Even the inducement of the rewards may not justify accumulating a bunch of junk that isn't yours. The statement is deficient in that it treats the absence of an interest charge during some specific period of time as the absence of a cost. Using any consumer credit involves giving up a very valuable asset: your control of your future income and the optionality implied by controlling your future income.
That critique should not be misinterpreted. In the body of the article, it does present the way in which using those interest free loans implies risk. It stresses the risk associated with not servicing the debt in a timely manner, but it overlooks the relationship between the surrender of optionality and that risk. Consequently, it misses an important concept. It completely ignores the fact that all leverage, even interest-free leverage, creates risk.

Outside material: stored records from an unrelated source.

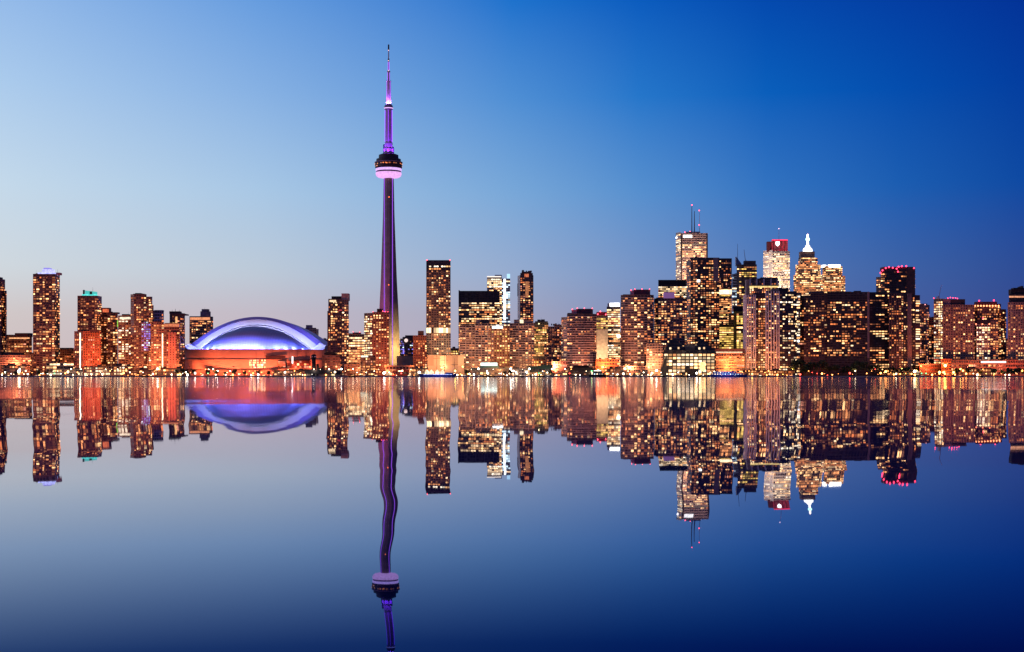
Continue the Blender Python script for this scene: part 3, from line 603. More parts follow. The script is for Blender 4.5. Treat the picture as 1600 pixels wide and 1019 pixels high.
for i in range(5):
    a_, c_ = q[i], q[(i+1)%5]; em.face([(PX(a_[0],Ye),Ye,HZ(a_[1],Ye)),(PX(c_[0],Ye),Ye,HZ(c_[1],Ye)),(PX(c_[0],Ye),Ye+.3,HZ(c_[1],Ye)),(PX(a_[0],Ye),Ye+.3,HZ(a_[1],Ye))])
em.build('emblem', glow('emblem_white', (1,.9,.85), 4), b.e, b.o)
b.mast(1217,357,375,.35,6,(.3,.2,.3)).beacons([(1217,357.5)],(1,.6,.7),.8,4,dy=6).done()
b = B('office_tower', 'grey office with white fins and a thin yellow floor behind the white piered tower', OF, 2450, 1190)
b.t((1171,1216), 436, 446, name='crown_storeys', fr=(.10,.07,.10), lit=.1, pier=((.5,.45,.5),2.6,3), bay=4).t((1171,1216), 446, None, fr=(.25,.18,.17), lit=.35, pal='condo', parapet=False).b(1166,1171,437,500,'side_wall',col=(.42,.28,.25)).glowbox(1171,1216,447,449.5,(1,.7,.25),1.1).b(1189,1206,433.5,436,col=(.03,.03,.05)).clutter(1172,1215,436,n=4).done()
b = B('apartment_tower', 'white piered tower with a dark glass right side at the waterfront', AP, 2110, 1203)
WP = ((.84,.78,.80), 1.5, 1)
b.t([(1162,6),(1166,0),(1181,0)], 461, name='left_wing', fr=(.16,.11,.11), lit=.5, pal='condo', pier=WP, bay=3.8, fw=.3).t([(1181,3),(1196,3)], 463, name='centre_bay', fr=(.15,.09,.07), lit=.55, pal='condo', fw=.15).t([(1196,0),(1218,0)], 455, name='centre_wing', fr=(.16,.11,.11), lit=.45, pal='condo', pier=WP, bay=3.8, fw=.3)
b.t([(1218,0),(1240,4),(1245,9)], 456, fr=(.03,.032,.05), lit=.33, pal='white', slab=((.05,.055,.08),.7), bay=4.2).b(1179,1196,457.5,463,'penthouse',col=(.04,.03,.05)).b(1217,1232,450,456,'penthouse',col=(.02,.022,.035)).b(1206,1217,452.5,455,col=(.3,.25,.26)).beacons([(1197,459)],r=.6).done()

b = B('office_tower', 'stepped tower with a glaring white spire', OF, 2750, 1262)
st = dict(fr=(.42,.30,.19), lit=.92, pat='office', pal='office', fw=.1, fv=.45, parapet=False, skip_top=0)
b.t([(1240,8),(1244,0),(1281,0),(1285.5,8)], 430, None, name='wall', **st).t([(1243,9),(1247,1),(1278,1),(1282,9)], 414, 430, name='upper_tier', **st).t([(1247.5,10),(1251,2),(1274,2),(1277.5,10)], 403.5, 414, name='upper_tier', **{**st, 'lit': .5})
b.b(1251.5,1273,393,403.5,'upper_tier',col=(.28,.19,.15),dy=6,D=20)
b.mast(1261.8,369,381,1.9,13)
Ys = 2750 + 12; kq = 2750 / F
MB().lathe([(7.6*kq, HZ(393.2, Ys)), (7.2*kq, HZ(390, Ys)), (6.6*kq, HZ(388.3, Ys)), (4.2*kq, HZ(387, Ys)), (3.4*kq, HZ(384, Ys)), (1.9*kq, HZ(383, Ys)), (1.5*kq, HZ(376, Ys))], XS := PX(1262, Ys), Ys, 8).build('emissive_crown', glow('crown_white', (1, .95, .85), 2.6, vary=.35), b.e, b.o)
MB().ball((XS, Ys, HZ(374, Ys)), 3.3*kq, 12, 8).build('spire_lantern', glow('lantern_green_white', (.55, 1, .74), 2.4), b.e, b.o)
m_ = MB(); m_.box(PX(1260.8,Ys), PX(1263,Ys), Ys - 2.6, Ys + 2.6, HZ(381,Ys), HZ(366.5,Ys)); m_.build('spire_light', glow('spire_white', (1,.97,.9), 3), b.e, b.o)
b.beacons([(1262,366)],(1,.5,.45),.8,4,dy=12).done()
b = B('office_tower', 'cream tower with two white glowing crowns right of the white spire', OF, 2820, 1302)
b.t([(1284,3),(1288,0),(1314,0),(1320.5,8)], 431, None, **st).t([(1285,4),(1290,1),(1311,1),(1316,7)], 416, 431, name='upper_tier', **{**st, 'lit': .8})
b.glowbox(1285,1291,414,417.5,(1,.97,.9),3.2,'emissive_crown',D=8,dy=2).glowbox(1295,1313,413.5,417.5,(1,.97,.9),3.4,'emissive_crown',D=8,dy=0).b(1291,1295,416,420,col=(.3,.25,.2)).done()
b = B('office_tower', 'narrow strip of a bright tower seen in the gap right of the dark glass tower', OF, 2600, 1248)
b.t((1244.5,1252.5), 458, fr=(.5,.4,.28), lit=1, pat='office', pal='white', fw=.1, fv=.45, fh=5).beacons([(1247.5,533)],(.7,.8,1),2,4).done()
b = B('apartment_block', 'very wide dark brown block below the white spire', 'apartments', 2130, 1310)
FOOT = dict(skip_bot=8)
b.t([(1250,10),(1256,4),(1266,0)], 463, name='rounded_end', fr=(.15,.085,.06), lit=.2, pal='red', **FOOT, slab=((.2,.13,.11),.6)).t([(1266,0),(1292,0)], 459, name='left_wing', fr=(.12,.065,.05), lit=.24, skip_top=3, pal='condo', **FOOT, bay=4.4).t([(1292,-2),(1356,-2)], 457, fr=(.075,.042,.038), lit=.25, skip_top=4, pal='condo', **FOOT, slab=((.14,.09,.09),.5), bay=4.4)
b.t([(1358.5,2),(1391,2)], 457.5, name='right_wing', fr=(.028,.02,.026), lit=.24, pat='office', pal='condo', bay=4.2, fv=.5).b(1355.5,1358.5,455.8,560,'pale_pier',col=(.3,.2,.22),dy=-4,D=8).b(1355.5,1359,560,588,'pier_base',col=(.12,.08,.08),dy=-4,D=8).b(1266,1288,455.5,459,col=(.12,.08,.09)).b(1300,1330,455.6,457,col=(.06,.04,.05)).clutter(1300,1350,457,n=4).done()
b = B('apartment_tower', 'tall dark tower with a ring of pink red roof lights', AP, 2320, 1402)
b.t([(1369,12),(1376,6)], 434, name='side_wing', fr=(.16,.10,.10), lit=.3, D=20, slab=((.24,.16,.16),.7)).t([(1376,4),(1382,0),(1422,0),(1430,6)], 421, fr=(.05,.032,.038), lit=.16, pat='office', pal='condo', slab=((.09,.055,.06),.5))
b.b(1380,1428,417,421,'crown',dy=3,D=20,mat=plain('crown_maroon',(.16,.02,.05))).b(1416,1430,417.5,460,'side_pier',col=(.10,.06,.06),dy=-.5,D=4)
b.beacons([(1376,426.5),(1379,422.5),(1384,419),(1389,417.5),(1395,418.5),(1401,420),(1403,424.5),(1404,417),(1409,416.2),(1416,416),(1428,419)],(1,.04,.10),1.35,5).done()
b = B('apartment_tower', 'dark tower with fine vertical window columns and a grey pier', AP, 2110, 1413)
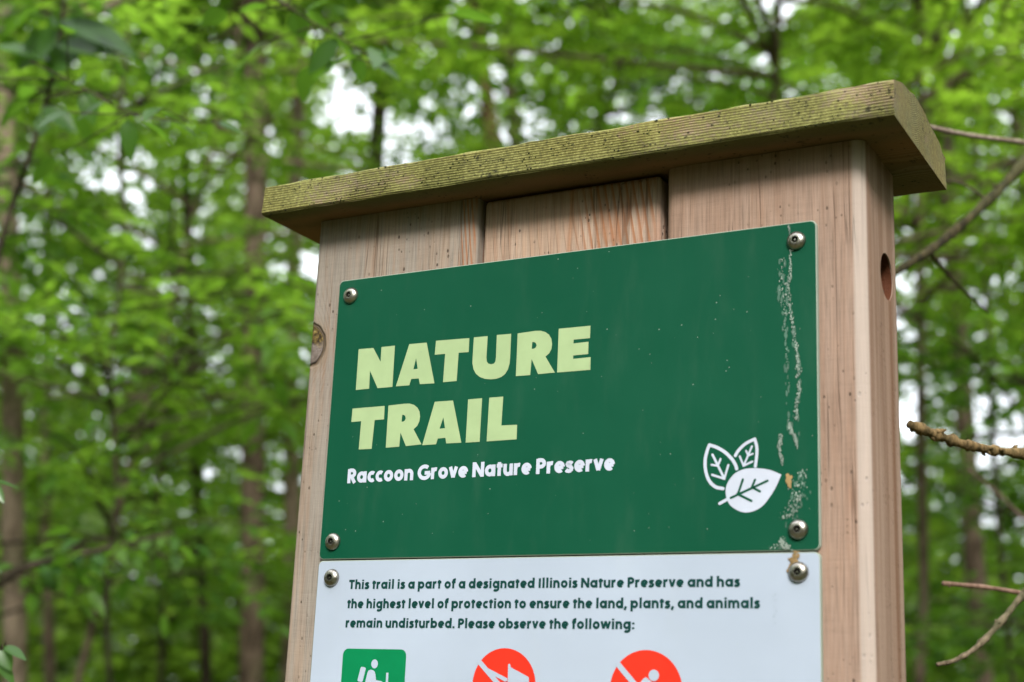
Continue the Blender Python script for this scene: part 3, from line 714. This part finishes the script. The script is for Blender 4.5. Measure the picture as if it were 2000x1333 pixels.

The second introductory example in the article is as follows: “Then there's mortgage debt. A big down payment may be a great way to steer clear of a huge home loan. But if you get the money for the down payment from relatives, lenders may scrutinize your financials closely.” It would seem to me as a casual observer that whether the debt is to a financial institution or a relative is quite irrelevant. If I isn’t a gift, it is still debt.
Perhaps if the article had gone into issues related to interest rate costs, or something else relevant, it would have made sense. But the whole focus of bringing up the point seems to be on preserving the ability to borrow more money by not affecting your credit rating and the mortgage review process.

Why should anyone in a position of taking on a major debt worry if an independent party wants to look closely at their financials? A more rational approach would be to welcome an independent party evaluating whether the loan makes sense. Further, the lending organization should have an incentive to want to be sure that the borrower is not taking on more debt than they should. One of the critiques of the behavior of financial institutions before the current financial crisis is that they weren't doing just that. So, the article seems to be trying to present ways one can develop the same sort of over-leveraged position that many people got into during the buildup to the financial crisis.
The posting included the comment: “We seem more intent upon making it possible for people to borrow rather than to educate them about the risks associated with borrowing.” That same focus seems to apply the WALL STREET JOURNAL article. As stated in the posting, “That is unfortunate because nothing is more destructive of prosperity, both for the individual and for society, than the US public's attitude toward borrowing. It is a system-wide problem.”